=== Listed records ===
____________________

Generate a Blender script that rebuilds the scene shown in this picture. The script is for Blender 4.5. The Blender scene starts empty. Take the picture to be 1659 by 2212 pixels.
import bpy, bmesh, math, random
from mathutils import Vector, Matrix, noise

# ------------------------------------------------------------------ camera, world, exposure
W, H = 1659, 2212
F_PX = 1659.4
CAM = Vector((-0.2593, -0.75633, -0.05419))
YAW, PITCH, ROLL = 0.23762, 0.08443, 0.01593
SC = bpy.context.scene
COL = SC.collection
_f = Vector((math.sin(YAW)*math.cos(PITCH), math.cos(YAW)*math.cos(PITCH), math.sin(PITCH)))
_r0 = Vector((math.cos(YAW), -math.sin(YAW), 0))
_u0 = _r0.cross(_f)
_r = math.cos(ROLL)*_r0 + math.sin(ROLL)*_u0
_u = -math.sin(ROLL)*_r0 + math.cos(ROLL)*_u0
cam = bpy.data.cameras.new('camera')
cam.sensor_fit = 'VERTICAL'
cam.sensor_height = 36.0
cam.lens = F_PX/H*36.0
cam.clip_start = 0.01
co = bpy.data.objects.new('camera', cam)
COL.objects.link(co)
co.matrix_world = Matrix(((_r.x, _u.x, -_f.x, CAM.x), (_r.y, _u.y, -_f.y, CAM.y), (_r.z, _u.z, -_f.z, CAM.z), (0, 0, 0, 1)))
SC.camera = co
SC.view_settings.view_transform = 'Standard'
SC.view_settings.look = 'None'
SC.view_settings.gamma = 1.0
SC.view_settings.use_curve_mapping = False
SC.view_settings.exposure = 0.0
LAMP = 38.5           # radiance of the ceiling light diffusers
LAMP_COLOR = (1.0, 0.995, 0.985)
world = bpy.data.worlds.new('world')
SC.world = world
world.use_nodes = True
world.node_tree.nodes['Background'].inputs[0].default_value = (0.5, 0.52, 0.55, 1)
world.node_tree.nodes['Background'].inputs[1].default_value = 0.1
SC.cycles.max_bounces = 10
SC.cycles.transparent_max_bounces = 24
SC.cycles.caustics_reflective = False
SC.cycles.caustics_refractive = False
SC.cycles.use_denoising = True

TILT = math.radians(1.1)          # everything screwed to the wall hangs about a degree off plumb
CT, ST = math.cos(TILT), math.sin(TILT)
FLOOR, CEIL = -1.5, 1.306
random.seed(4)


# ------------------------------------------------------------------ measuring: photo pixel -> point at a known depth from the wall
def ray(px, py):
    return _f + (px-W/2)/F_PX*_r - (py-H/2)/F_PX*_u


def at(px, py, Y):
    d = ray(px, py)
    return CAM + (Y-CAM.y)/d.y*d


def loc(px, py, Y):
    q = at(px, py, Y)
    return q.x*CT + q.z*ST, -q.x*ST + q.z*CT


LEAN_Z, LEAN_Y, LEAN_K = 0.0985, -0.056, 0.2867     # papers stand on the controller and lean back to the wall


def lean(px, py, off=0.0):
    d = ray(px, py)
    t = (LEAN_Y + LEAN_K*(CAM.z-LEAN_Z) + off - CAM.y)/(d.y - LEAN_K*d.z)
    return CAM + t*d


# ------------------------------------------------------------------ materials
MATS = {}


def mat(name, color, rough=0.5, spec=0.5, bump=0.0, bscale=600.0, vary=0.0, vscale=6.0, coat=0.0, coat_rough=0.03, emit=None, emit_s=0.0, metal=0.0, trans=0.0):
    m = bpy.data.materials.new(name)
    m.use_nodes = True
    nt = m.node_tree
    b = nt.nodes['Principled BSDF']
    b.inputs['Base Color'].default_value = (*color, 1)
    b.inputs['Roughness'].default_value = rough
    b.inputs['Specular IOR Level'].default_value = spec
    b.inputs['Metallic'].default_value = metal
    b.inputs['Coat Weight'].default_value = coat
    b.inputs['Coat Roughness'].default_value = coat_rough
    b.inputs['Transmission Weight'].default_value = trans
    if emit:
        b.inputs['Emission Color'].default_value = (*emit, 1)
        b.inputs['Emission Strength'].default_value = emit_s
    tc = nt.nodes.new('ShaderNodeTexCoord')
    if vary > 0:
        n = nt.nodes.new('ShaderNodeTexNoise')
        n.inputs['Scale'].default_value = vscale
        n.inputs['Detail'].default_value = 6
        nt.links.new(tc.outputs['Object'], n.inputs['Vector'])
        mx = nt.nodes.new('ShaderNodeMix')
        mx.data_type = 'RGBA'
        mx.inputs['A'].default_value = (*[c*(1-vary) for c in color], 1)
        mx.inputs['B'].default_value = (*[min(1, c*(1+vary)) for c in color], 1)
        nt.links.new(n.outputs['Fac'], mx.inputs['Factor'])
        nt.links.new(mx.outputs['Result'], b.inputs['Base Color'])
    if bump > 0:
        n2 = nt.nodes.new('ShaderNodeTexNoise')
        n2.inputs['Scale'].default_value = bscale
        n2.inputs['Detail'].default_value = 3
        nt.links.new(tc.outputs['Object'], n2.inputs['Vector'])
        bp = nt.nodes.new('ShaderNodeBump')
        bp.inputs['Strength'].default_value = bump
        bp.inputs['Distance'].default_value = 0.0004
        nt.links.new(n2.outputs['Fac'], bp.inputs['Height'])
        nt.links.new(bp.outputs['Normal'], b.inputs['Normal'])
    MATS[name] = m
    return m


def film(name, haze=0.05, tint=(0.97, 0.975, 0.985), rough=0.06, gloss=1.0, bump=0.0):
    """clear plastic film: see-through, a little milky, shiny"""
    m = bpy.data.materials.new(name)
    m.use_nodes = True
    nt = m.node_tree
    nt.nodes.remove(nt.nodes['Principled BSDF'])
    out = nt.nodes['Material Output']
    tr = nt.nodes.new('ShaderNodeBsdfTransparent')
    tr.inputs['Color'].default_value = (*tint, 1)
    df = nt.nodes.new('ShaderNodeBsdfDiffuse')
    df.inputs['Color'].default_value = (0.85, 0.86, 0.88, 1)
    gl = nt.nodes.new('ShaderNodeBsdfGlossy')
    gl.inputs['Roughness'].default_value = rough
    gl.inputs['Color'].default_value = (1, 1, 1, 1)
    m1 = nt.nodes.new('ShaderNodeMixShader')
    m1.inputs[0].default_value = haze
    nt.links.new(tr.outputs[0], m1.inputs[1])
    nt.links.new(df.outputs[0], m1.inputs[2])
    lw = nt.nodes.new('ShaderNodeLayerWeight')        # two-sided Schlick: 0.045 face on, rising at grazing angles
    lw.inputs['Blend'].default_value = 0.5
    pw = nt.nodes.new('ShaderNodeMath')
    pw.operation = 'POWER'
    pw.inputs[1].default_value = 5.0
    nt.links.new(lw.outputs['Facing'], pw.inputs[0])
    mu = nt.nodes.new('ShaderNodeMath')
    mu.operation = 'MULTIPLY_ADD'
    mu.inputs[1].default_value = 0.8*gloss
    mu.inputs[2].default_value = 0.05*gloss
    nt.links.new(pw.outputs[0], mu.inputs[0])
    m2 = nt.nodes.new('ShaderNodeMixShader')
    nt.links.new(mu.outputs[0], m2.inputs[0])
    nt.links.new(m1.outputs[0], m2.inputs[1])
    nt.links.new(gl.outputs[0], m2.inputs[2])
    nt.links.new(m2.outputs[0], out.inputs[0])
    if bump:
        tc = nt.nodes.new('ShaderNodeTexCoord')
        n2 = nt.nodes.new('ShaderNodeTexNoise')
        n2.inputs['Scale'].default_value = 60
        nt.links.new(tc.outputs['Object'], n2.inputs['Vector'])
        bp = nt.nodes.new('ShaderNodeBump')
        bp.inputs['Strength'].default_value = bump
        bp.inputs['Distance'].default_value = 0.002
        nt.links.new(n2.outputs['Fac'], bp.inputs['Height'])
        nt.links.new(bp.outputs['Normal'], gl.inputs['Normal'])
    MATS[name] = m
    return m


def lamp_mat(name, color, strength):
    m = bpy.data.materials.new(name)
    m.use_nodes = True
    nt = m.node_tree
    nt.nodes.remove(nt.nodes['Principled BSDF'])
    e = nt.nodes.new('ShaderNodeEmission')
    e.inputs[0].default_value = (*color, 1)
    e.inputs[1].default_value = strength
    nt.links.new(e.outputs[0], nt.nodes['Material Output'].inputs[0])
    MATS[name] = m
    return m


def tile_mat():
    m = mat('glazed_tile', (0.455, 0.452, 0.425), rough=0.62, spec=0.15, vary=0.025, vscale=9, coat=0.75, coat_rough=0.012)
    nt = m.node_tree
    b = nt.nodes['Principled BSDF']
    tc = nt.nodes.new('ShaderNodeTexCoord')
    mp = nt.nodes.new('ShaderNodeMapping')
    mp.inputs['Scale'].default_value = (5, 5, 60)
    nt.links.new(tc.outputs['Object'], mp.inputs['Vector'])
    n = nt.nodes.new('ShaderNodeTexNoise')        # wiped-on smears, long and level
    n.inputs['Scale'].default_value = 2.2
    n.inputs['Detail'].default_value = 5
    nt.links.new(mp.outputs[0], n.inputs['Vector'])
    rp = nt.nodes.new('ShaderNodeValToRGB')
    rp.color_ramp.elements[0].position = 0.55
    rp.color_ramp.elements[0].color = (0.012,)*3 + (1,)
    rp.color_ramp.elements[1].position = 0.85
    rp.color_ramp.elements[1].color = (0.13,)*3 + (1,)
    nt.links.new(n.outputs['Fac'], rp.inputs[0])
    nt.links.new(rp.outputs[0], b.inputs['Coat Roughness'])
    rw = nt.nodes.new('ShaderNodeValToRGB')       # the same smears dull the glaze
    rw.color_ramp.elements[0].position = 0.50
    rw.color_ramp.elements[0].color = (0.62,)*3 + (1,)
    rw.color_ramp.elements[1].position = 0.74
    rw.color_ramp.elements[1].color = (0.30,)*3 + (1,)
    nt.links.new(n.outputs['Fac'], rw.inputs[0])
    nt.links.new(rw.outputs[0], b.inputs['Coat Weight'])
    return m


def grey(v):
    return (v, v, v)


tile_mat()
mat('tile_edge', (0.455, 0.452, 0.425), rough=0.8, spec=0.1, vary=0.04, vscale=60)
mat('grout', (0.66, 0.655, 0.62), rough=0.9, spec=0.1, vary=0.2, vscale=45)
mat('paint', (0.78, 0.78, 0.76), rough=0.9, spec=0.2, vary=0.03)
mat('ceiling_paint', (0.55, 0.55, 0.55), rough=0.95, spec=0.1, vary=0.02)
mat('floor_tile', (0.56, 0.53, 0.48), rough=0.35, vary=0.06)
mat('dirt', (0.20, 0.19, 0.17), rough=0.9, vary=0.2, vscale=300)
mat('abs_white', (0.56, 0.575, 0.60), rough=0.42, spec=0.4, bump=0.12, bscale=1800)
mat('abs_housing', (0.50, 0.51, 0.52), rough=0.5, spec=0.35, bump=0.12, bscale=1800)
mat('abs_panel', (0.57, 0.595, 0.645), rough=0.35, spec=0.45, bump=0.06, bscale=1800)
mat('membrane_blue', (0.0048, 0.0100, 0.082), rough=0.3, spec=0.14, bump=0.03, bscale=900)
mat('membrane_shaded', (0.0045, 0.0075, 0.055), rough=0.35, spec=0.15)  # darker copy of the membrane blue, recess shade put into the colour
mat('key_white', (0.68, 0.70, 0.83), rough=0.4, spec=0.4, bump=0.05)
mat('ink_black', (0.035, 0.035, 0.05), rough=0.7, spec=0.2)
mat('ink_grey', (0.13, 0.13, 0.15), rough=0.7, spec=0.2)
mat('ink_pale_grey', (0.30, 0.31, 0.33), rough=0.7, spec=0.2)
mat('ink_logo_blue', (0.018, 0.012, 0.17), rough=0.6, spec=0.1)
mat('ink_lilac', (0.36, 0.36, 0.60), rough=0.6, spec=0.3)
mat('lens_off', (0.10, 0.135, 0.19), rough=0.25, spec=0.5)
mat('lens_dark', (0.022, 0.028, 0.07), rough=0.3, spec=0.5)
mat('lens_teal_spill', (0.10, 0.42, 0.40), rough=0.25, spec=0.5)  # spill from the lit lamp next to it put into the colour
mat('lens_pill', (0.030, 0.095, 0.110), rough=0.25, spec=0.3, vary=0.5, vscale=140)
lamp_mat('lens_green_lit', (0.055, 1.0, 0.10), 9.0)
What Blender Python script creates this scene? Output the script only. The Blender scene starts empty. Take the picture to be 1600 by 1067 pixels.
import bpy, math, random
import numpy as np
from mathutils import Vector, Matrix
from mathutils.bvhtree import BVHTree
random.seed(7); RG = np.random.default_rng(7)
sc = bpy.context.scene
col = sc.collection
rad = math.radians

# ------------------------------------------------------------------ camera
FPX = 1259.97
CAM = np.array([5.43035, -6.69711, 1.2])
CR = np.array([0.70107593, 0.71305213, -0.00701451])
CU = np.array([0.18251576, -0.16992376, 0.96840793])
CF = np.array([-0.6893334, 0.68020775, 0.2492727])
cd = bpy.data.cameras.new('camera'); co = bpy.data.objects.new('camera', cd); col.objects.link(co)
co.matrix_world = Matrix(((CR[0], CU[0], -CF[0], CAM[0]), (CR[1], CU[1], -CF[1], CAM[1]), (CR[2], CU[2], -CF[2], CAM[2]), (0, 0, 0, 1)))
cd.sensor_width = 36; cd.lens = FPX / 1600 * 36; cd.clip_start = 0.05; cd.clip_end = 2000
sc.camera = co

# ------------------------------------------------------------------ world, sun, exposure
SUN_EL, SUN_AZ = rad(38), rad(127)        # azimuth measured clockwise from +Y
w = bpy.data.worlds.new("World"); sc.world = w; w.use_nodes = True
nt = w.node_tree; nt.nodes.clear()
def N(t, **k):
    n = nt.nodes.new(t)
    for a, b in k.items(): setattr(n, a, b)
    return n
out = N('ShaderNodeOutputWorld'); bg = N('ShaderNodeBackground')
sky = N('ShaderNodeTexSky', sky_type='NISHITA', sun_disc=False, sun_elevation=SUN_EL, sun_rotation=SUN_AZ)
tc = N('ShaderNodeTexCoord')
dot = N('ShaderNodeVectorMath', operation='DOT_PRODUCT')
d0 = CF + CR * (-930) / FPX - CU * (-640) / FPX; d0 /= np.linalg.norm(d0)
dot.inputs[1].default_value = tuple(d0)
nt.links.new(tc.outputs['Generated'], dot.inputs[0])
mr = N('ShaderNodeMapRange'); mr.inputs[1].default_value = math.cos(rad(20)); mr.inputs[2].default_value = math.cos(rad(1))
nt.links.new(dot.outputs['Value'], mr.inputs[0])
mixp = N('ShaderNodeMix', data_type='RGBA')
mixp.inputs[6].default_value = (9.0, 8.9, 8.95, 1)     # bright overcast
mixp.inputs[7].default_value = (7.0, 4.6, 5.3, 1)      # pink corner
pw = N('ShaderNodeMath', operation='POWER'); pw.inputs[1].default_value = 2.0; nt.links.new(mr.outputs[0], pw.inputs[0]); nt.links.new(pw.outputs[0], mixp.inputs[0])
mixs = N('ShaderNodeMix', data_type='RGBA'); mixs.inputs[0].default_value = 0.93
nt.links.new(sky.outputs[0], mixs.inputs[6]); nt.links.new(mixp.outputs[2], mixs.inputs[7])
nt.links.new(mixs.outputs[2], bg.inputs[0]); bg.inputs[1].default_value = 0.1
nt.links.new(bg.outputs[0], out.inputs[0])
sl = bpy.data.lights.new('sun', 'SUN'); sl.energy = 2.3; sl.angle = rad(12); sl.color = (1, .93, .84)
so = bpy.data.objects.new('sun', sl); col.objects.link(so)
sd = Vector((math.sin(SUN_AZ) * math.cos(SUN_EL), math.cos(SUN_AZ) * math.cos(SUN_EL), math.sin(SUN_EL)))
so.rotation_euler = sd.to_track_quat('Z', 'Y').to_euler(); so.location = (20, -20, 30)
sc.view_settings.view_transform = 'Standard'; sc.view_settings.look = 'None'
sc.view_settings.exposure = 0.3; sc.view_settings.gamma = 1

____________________

=== Work instructions ===
Exactly and only the lines from the line that contains "0.055), rough=0.35, spec=0.15)" through the line that contains "lamp_mat('lens_green_lit', (0.055, 1.0, 0.10), 9.0)" are to be repeated as they stand.

=== Exercise answer ===
mat('membrane_shaded', (0.0045, 0.0075, 0.055), rough=0.35, spec=0.15)  # darker copy of the membrane blue, recess shade put into the colour
mat('key_white', (0.68, 0.70, 0.83), rough=0.4, spec=0.4, bump=0.05)
mat('ink_black', (0.035, 0.035, 0.05), rough=0.7, spec=0.2)
mat('ink_grey', (0.13, 0.13, 0.15), rough=0.7, spec=0.2)
mat('ink_pale_grey', (0.30, 0.31, 0.33), rough=0.7, spec=0.2)
mat('ink_logo_blue', (0.018, 0.012, 0.17), rough=0.6, spec=0.1)
mat('ink_lilac', (0.36, 0.36, 0.60), rough=0.6, spec=0.3)
mat('lens_off', (0.10, 0.135, 0.19), rough=0.25, spec=0.5)
mat('lens_dark', (0.022, 0.028, 0.07), rough=0.3, spec=0.5)
mat('lens_teal_spill', (0.10, 0.42, 0.40), rough=0.25, spec=0.5)  # spill from the lit lamp next to it put into the colour
mat('lens_pill', (0.030, 0.095, 0.110), rough=0.25, spec=0.3, vary=0.5, vscale=140)
lamp_mat('lens_green_lit', (0.055, 1.0, 0.10), 9.0)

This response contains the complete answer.